@Thomas,
Thomas wrote:You don't compete with these morons, because there's no communication between buyers about the prices they got.
Correction: There's no communication between
sellers about the prices they got.
Let me take this opportunity to describe the typical setting in which the haggling happens. Imagine some small booth (four by twelve foot perhaps) that is divided in the middle by a bullet-proof, bank-counter-like wall of glass. Buyer and seller face each other through that wall of glass. In the wall to the buyer's back is a door to "the back office", where the buyer may go to "consult with my boss". Behind the seller's back is a door to the business's general waiting area. That door is closed during the negotions. The haggling, as well as the final deal, are fully private.
Well, not
fully private. Security cameras are everywhere in the building, and as I said, one of them is on the seller's side of the booth. So when the buyer goes to "the back office" to consult "his boss", he can look at the monitor connected to the camera, and listen in on the buyers' conversation.
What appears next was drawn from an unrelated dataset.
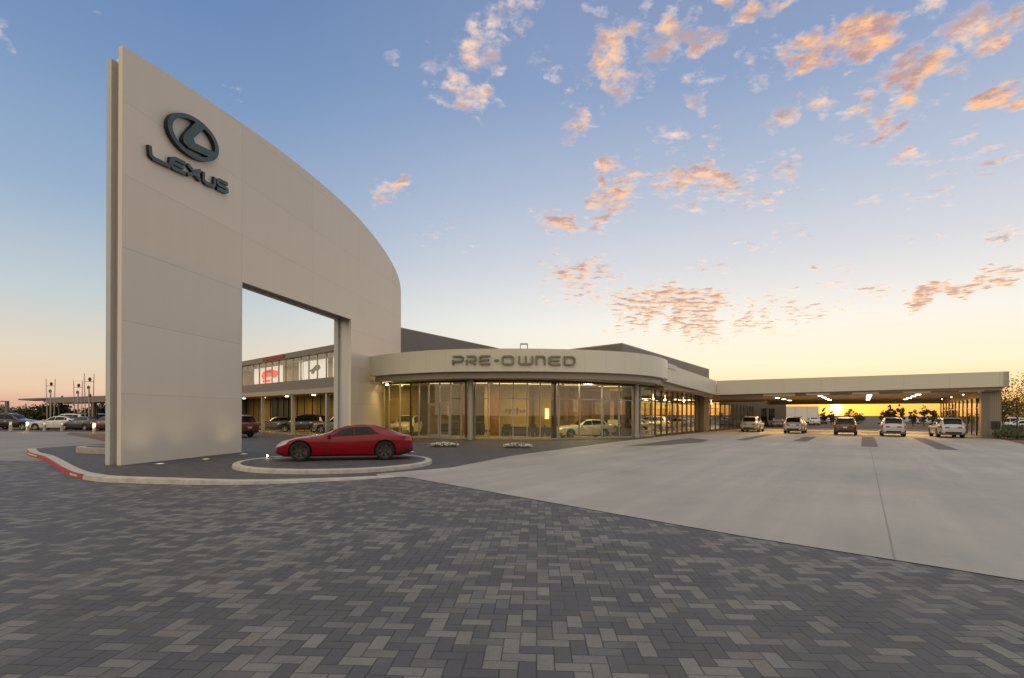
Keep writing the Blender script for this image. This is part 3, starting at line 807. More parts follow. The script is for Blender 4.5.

I can't prove that buyers actually do this---but it's an obvious opportunity, and they'd be foolish not to take it.
Nevertheless, there is complete secrecy between sellers and other sellers. The diamond district is not the New York Mercantile exchange; there is no unified market and no consistent market price. And because there's no transparancy between sellers, buyers can pay very different prices to different sellers.